La doble moral, los misticismos, las pasiones a las que pretendemos encadenarlas han dañado las relaciones hombre-mujer; es decir, todo el entramado social. Pero las mujeres ya no quieren jugar este juego perverso: no quieren ser, antes que nada, madres, lolitas, amantes. Quieren ser individuos y lo van a revolucionar todo, y más decididamente al darse cuenta que los hombres no somos sinceros cuando nos manifestamos a favor del cambio. La mayoría de los hombres de hoy seguimos amando con ideas del siglo doce. Soñamos con un amor “tan apasionado”, que en él las dos personas involucradas no sean sino una. “Dos ríos en un cauce”, como dice la canción.Las mujeres no sólo han dejado de creer en este sueño; tampoco quieren que sea posible. Porque, desde luego, la personalidad que se anula en esta simbiosis, es la femenina; este supuesto “sueño de amor” ha sido el pretexto para, chantajeándolas sentimentalmente, volverlas ornamento, enviarlas “al infierno del no ser”.

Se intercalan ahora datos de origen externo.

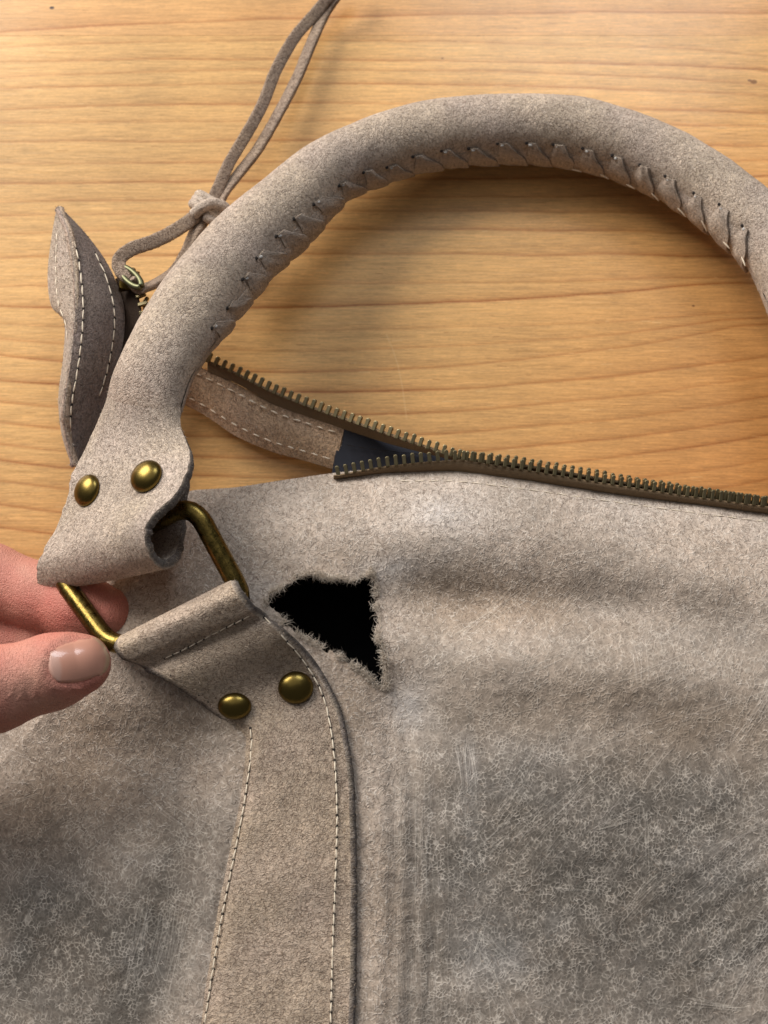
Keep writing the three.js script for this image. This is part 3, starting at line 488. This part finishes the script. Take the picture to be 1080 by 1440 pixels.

“Pero no hay por qué desesperar” –nos dice Rosario Castellanos-. Cada día una mujer –o muchas mujeres- (¿quién puede saberlo puesto que lo que ocurre, ocurre en el anonimato, en la falta de ostentación, en la modestia?) gana una batalla para la adquisición y conservación de su personalidad. “Una batalla que, para ser ganada, requiere no sólo lucidez de la inteligencia, determinación en el carácter, temple moral, que son palabras mayores, sino también otros expedientes como la astucia y, sobre todo, la constancia”.
Lucidez de la inteligencia, determinación de carácter, temple moral y aun astucia y constancia son virtudes que Rosario Castellanos poseyó –virtudes que hay que amalgamar y poner en juego para transitar de cosa a persona- y que la hicieron fecunda, creativa, poderosa, enriquecedora. Diría que Rosario Castellanos –y esto nos queda claro al revisar los volúmenes de “Mujer de palabras, artículos rescatados de Rosario Castellanos”, compilación, introducción y notas de Andrea Reyes, editado por Conaculta en la colección “Lecturas mexicanas”- adelantó la friolera de más o menos 30 años, nuestra agenda política democrática: impulsar lo que hoy llamamos políticas de identidad (mujeres, grupos étnicos, respeto a las diferencias, etcétera); fomentar la solidaridad social, la defensa del Estado laico, el ambientalismo, la equidad económica, la instrucción pública y otros temas.
Pero el fragmento que al principio citamos de “Entrevista de prensa” –“Escribo porque yo, un día, adolescente, me incliné ante un espejo y no había nadie. ¿Se da cuenta? El vacío…”- también nos habla del poder intrínseco del lenguaje creativo para fundar el ser y para establecer vínculos con los otros y con lo otro: los hombres, la historia, la naturaleza misma… Aquí estamos ya en los dominios de la poesía: de la fundación del ser por la palabra y en la palabra, como dijo el filósofo, y Rosario Castellanos creyó y practicó, pues ella entendió la poesía no como monólogo en que la persona se cierra sobre sí misma, sino como diálogo esencial y constitutivo en que se abre a los otros para juntos indagar en los misterios de la condición humana, en las potencias de la naturaleza y en las más variadas posibilidades de contemplar el mundo, de “leer la realidad”. Es decir, una poesía que dialoga sobre el amor y el desamor, la soledad y la muerte, los convencionalismos sociales que nos enajenan y disminuyen (aquí lo hace con desencanto e ironía). Una obra poética ejemplar, elegante y de gran precisión retórica y rítmica que dio piezas maestras como “Lamentación de Dido”, “Memorial de Tlatelolco”, “Ajedrez”, “Recordatorio”, “De la vigilia estéril”.